Jouer au chat et à la souris

Voilà plusieurs années qu’Oscar Elimby argumente avec les élus de l’équipe du maire démissionnaire de l’arrondissement de Montréal-Nord. Tentant d’obtenir du temps de jeu ou des locaux pour ses jeunes protégés, il s’est buté depuis trop longtemps à toute sorte de rebuffades de la part d’une administration qui semble prendre un malin plaisir à « jouer au chat et à la souris » avec lui. Constatant qu’il y a des plages libres dans l’horaire de jeu du terrain de soccer Henri-Bourassa, M. Elimby et ses jeunes protégés tentent, depuis plusieurs années, de réquisitionner du temps de jeu pour y mener des tournois amicaux.

Faisant la sourde oreille aux doléances de l’organisme Mener Autrement, les responsables des sports et loisirs de l’arrondissement les ont invités à aller jouer ailleurs, sur des terrains de jeu qui ne sont pas équipés pour de telles activités. Dans certains cas, les jeunes seraient obligés de se taper un bon 4 kilomètres de marche à l’aller, alors que plusieurs parents ne disposent pas de moyens de transport autonomes. Qui plus est, le terrain tant convoité serait le seul à être convenablement éclairé après 19 h 30.

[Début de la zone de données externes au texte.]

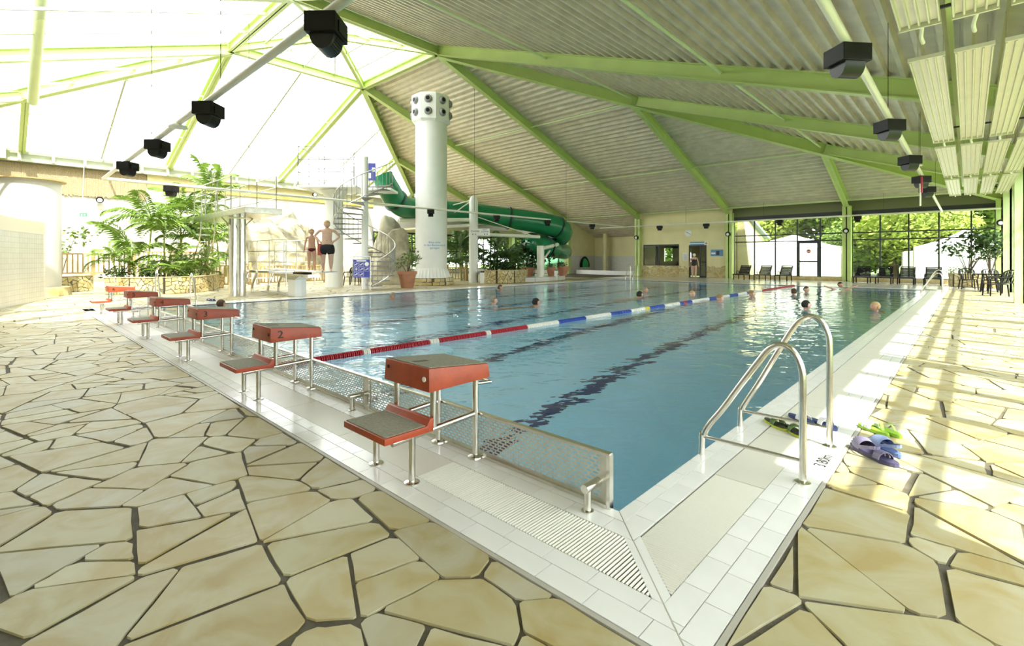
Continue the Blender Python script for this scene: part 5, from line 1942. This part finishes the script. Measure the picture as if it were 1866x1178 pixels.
def tent(lab, cx_, cy_, w_, hw, ha, rz=0, group=None):
    t = thing('pavilion_tent', lab, 'tent', (cx_, cy_, 0), rz, group)
    n_ = 8
    m = MB()
    prof = []
    for i in range(n_ + 1):
        u = i / n_
        prof.append((w_ / 2 * (1 - u) + .02, hw + (ha - hw) * (u * .55 + .45 * u ** 2.2)))
    prof = [(w_ / 2 * 1.0 * math.sqrt(2), prof[0][1])] + [(r * math.sqrt(2), z) for r, z in prof[1:]]
    m.lathe(prof, (0, 0, 0), 4, PI / 4)
    m.build('roof', TENT, t)
    s = w_ / 2
    m = MB()
    for a, b in (((-s, -s), (s, -s)), ((s, -s), (s, s)), ((s, s), (-s, s)), ((-s, s), (-s, -s))):
        N = 26
        pts = []
        for i in range(N + 1):
            u = i / N
            k = .05 * math.sin(i * 1.9) + .03 * math.sin(i * 4.3)
            dx, dy = b[0] - a[0], b[1] - a[1]
            L = math.hypot(dx, dy)
            pts.append((a[0] + dx * u + dy / L * k, a[1] + dy * u - dx / L * k))
        for p_, q_ in zip(pts, pts[1:]):
            m.add([(p_[0], p_[1], 0), (q_[0], q_[1], 0), (q_[0] * .99, q_[1] * .99, hw), (p_[0] * .99, p_[1] * .99, hw)], [(0, 1, 2, 3)])
    m.build('side_cloth', TENT, t, smooth='all')
    for a in ((-s, -s), (s, -s), (s, s), (-s, s)):
        MB().tube([(a[0], a[1], 0), (a[0], a[1], hw)], .04, 6).build('pole', STEEL, t)
    return t


a = YP(1446, 428, 41); e1, e2 = YP(1378, 452, 38.5), YP(1497, 452, 38.5)
tent('big white pavilion tent with a pointed roof outside the glass door', a.x, 41, 7.6, 2.15, a.z)
a = YP(1749, 421, 38.5)
tent('white pavilion tent with draped side cloths outside the right glass bay', a.x + .25, 38.5, 4.6, 2.05, a.z + .1)
a = YP(1683, 458, 37.0)
tent('low white flat-topped tent just left of the pointed one in the right bay', a.x, 37.2, 1.9, 1.75, 1.95)
tent('white garden tent with a low roof between the kiosk and the pointed tent', YP(1350, 460, 41.5).x - .8, 45.5, 6, 2.2, 2.9)
t = thing('outbuilding', 'yellow wing of the building seen through the left edge of the glass bay', 'building', (-10.15, 32.7, 0))
MB().add([(-.1, 0, 0), (.75, 0, 0), (.75, 3, 0), (-.1, 3, 0), (-.1, 0, 4.6), (.3, 0, 4.4), (.75, 3, 2.7), (-.1, 3, 4.4)], [(0, 3, 2, 1), (4, 5, 6, 7), (0, 1, 5, 4), (1, 2, 6, 5), (2, 3, 7, 6), (3, 0, 4, 7)]).build('wall', YEL, t)
MB().bar((.35, 0, 4.5), (.95, 3, 2.8), .4, .12).build('roof_edge', mat('slate_blue', (.25, .33, .42), .5), t)
crowns = []
for k, (m_, n_) in enumerate(((LEAF3, 2600), (LEAF4, 2600), (LEAF, 2200))):
    o = leaf_mesh(n_, 1, .17, 90 + k, .45, .85).build('crown', m_)
    crowns.append(o.data)
    bpy.data.objects.remove(o)
trk = MB().tube([(0, 0, 0), (.03, .02, .5), (0, 0, 1)], [.05, .04, .02], 7).build('trunk', BARK)
trm = trk.data
bpy.data.objects.remove(trk)


def tree(lab, x, y, h, r, k, seed, group='trees outside the glass walls'):
    R = random.Random(seed)
    t = thing('tree', lab, 'tree', (x, y, -.05), R.uniform(0, 6), group)
    put(trm, 'trunk', t, (0, 0, 0), (0, 0, 0), (h * .9, h * .9, h * .8))
    for i in range(3):
        a = i * 2.1 + R.uniform(-.4, .4)
        o = put(crowns[k], 'crown', t, (r * .38 * math.cos(a), r * .38 * math.sin(a), h * (.38 + .2 * i)), (R.uniform(-.3, .3), R.uniform(-.3, .3), a), (r * (1 - .12 * i), r * (1 - .12 * i), h * .30))
        o['kind'] = 'stuff'
    return t


TR = [('green tree right behind the yellow outbuilding', -11.4, 44, 7.5, 2.6, 1), ('broad green tree just right of the pointed tent roof, over the glass door', -7.2, 50, 9, 4.2, 0), ('dark green tree between the glass door and the green column', -5.2, 43.5, 8, 2.8, 2),
      ('bright yellow-green tree left in the right glass bay', -2.2, 38.8, 6.0, 2.2, 1), ('tall mixed-green tree in the middle of the right glass bay', -.6, 46, 9, 3.6, 0), ('yellow-green bush tree behind the low flat tent', -.1, 41.0, 4.5, 2.0, 1),
      ('dark green tree above the draped tent', 2.4, 45.5, 8.5, 3.0, 2), ('yellow-green tree at the far right edge of the glass bay', 5.2, 47, 9, 3.4, 1), ('tall dark tree beyond the right end of the tents', 8, 52, 11, 5, 2),
      ('green tree far behind the outbuilding', -15.5, 50, 8.0, 4, 0), ('dense hedge-like tree left of the green column', -4.4, 39.5, 3.6, 1.6, 0), ('dense green shrub tree low in the right glass bay', -3.2, 42, 4.4, 2.2, 0)]
for i, (lab, x, y, h, r, k) in enumerate(TR):
    tree(lab, x, y, h, r, k, 60 + i)
TR2 = [('yellow-green tree behind the dark palms', -28.5, 39, 5.5, 2.5, 1), ('yellow-green tree behind the slide post', -31, 38, 6, 2.8, 1), ('green tree outside the corner window behind the mast', -35, 37.5, 6, 2.8, 0), ('yellow-green tree outside the left corner window', -40, 33.5, 6, 3, 1),
       ('green tree outside the window left of the mast', -41, 28.5, 6, 2.8, 0), ('yellow-green tree outside the window right of the rock', -40.5, 23.5, 6, 2.6, 1), ('green tree seen through the alcove window', -21.5, 46, 6, 3, 0)]
for i, (lab, x, y, h, r, k) in enumerate(TR2):
    tree(lab, x, y, h, r, k, 80 + i)
t = thing('tube_slide', 'green slide tube outside the window behind the ledge', 'water slide', (-27, 34.3, 0))
MB().tube([(-5, .4, 1.1), (-1.5, 0, .9), (2.4, .3, 1.0)], .75, 18).build('tube', mat('pale_green_tube', (.12, .45, .22), .3), t, smooth='all')


# ------------------------------------------------------------------ people
def figure(name, verts, edges, parent, m_, root=0, sub=2):
    """one continuous skinned body; verts: (x,y,z,r) or (x,y,z,rx,ry)"""
    me = bpy.data.meshes.new(name)
    me.from_pydata([v[:3] for v in verts], edges, [])
    o = bpy.data.objects.new(name, me)
    COL.objects.link(o)
    o.parent = parent
    sk = o.modifiers.new('skin', 'SKIN')
    sk.use_smooth_shade = True
    if not me.skin_vertices:
        bm = bmesh.new(); bm.from_mesh(me); bm.verts.layers.skin.verify(); bm.to_mesh(me); bm.free()
    for i, v in enumerate(verts):
        sv = me.skin_vertices[0].data[i]
        sv.radius = (v[3], v[4] if len(v) > 4 else v[3])
        sv.use_root = (i == root)
    sb_ = o.modifiers.new('sub', 'SUBSURF')
    sb_.levels = sub; sb_.render_levels = sub
    me.materials.append(m_)
    return o


HAIR = {k: mat(k + '_hair', c, .8, 0, .3, 30) for k, c in dict(brown=(.10, .06, .03), dark=(.02, .017, .014), grey=(.32, .28, .22), blond=(.5, .36, .16), fair=(.36, .22, .10)).items()}


def head(t, c, s, hair, m_, yaw=0, bald=False, pitch=0):
    """head with face, ears and hair; faces local -y before yaw"""
    e = bpy.data.objects.new('head', None)
    m = MB()
    m.sphere((0, 0, 0), (s * .40, s * .47, s * .5), 16, 12)
    vs = []
    for v in m.v:
        x, y, z = v
        if z < 0: x *= 1 + z * .7 / s * .6; y = y * (1 + z * .35 / s) - (.02 * s)
        vs.append((x, y, z))
    m.v = vs
    m.add([(-.06 * s, -.44 * s, .06 * s), (.06 * s, -.44 * s, .06 * s), (.07 * s, -.46 * s, -.10 * s), (-.07 * s, -.46 * s, -.10 * s), (0, -.58 * s, -.09 * s)], [(0, 1, 4), (1, 2, 4), (2, 3, 4), (3, 0, 4)])
    for q in (-1, 1):
        m.sphere((q * .41 * s, .03 * s, -.02 * s), (.05 * s, .09 * s, .13 * s), 6, 5)
    R3 = Matrix.Rotation(yaw, 3, 'Z') @ Matrix.Rotation(pitch, 3, 'X')
    C_ = Vector(c)

    def fix(mb):
        mb.v = [tuple(R3 @ Vector(v) + C_) for v in mb.v]
        return mb
    bpy.data.objects.remove(e)
    ho = fix(m).build('head', m_, t, smooth='all')
    f = MB()
    for q in (-1, 1):
        f.sphere((q * .15 * s, -.43 * s, .05 * s), (.05 * s, .03 * s, .03 * s), 6, 4)
    fix(f).build('eye', BTXT, ho)
    f = MB().sphere((0, -.43 * s, -.25 * s), (.13 * s, .03 * s, .025 * s), 8, 4)
    fix(f).build('mouth', mat('lips', (.42, .13, .10), .5), ho)
    h = MB()
    h.sphere((0, .05 * s, .07 * s), (.435 * s, .48 * s, .5 * s), 14, 10)
    keep = [i for i, fc in enumerate(h.f) if all((h.v[j][2] > .2 * s or (h.v[j][1] > .0 and h.v[j][2] > (-.25 if not bald else .0) * s)) for j in fc)]
    h.f = [h.f[i] for i in keep]; h.mi = [0] * len(h.f)
    fix(h).build('hair', hair, ho, smooth='all')
    return ho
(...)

Une situation qui dégénère

De fil en aiguille la situation aura dégénéré et les responsables de l’arrondissement menacent d’enlever à l’organisme son accréditation s’il ne change pas de président. C’est ce qui fait dire au principal intéressé que son patelin est administré par des méthodes « digne du gangstérisme le plus abject ».

Entre-temps, une coalition de jeunes a été formée, allant jusqu’à recueillir plus de 600 signatures de parents qui en ont assez de la discrimination pratiquée à l’encontre de leurs enfants. Les porte-parole de la coalition ont bien tenté de se faire entendre par les édiles lors du conseil d’arrondissement du 15 avril dernier. En vain toutefois, les édiles affirmant que les jeunes auraient été manipulés par des adultes, ces derniers leur ayant mis dans la tête les questions qu’ils s’apprêtaient à poser.

Depuis, la tension est à son maximum. Une vingtaine de jeunes de l’organisme ayant investi spontanément le terrain de soccer Henri-Bourassa, le vendredi 19 juin, des adultes en charge du fameux Club de soccer de Montréal-Nord ont décidé d’appeler le poste de police le plus proche à la rescousse. Heureusement que M. Oscar Elimby veillait au grain en s’interposant entre ses jeunes et les forces de police.

Ne sachant plus à quel saint se vouer, le bouillant organisateur communautaire a même interpelé le premier ministre du Québec pour que son cabinet intervienne. Toujours sans réponse, les dirigeants de Mener Autrement et les parents qui les soutiennent comptent bien sur les prochaines élections pour que la population du secteur défende ses intérêts. Le ballon est, désormais, dans le camp des médias étrangers.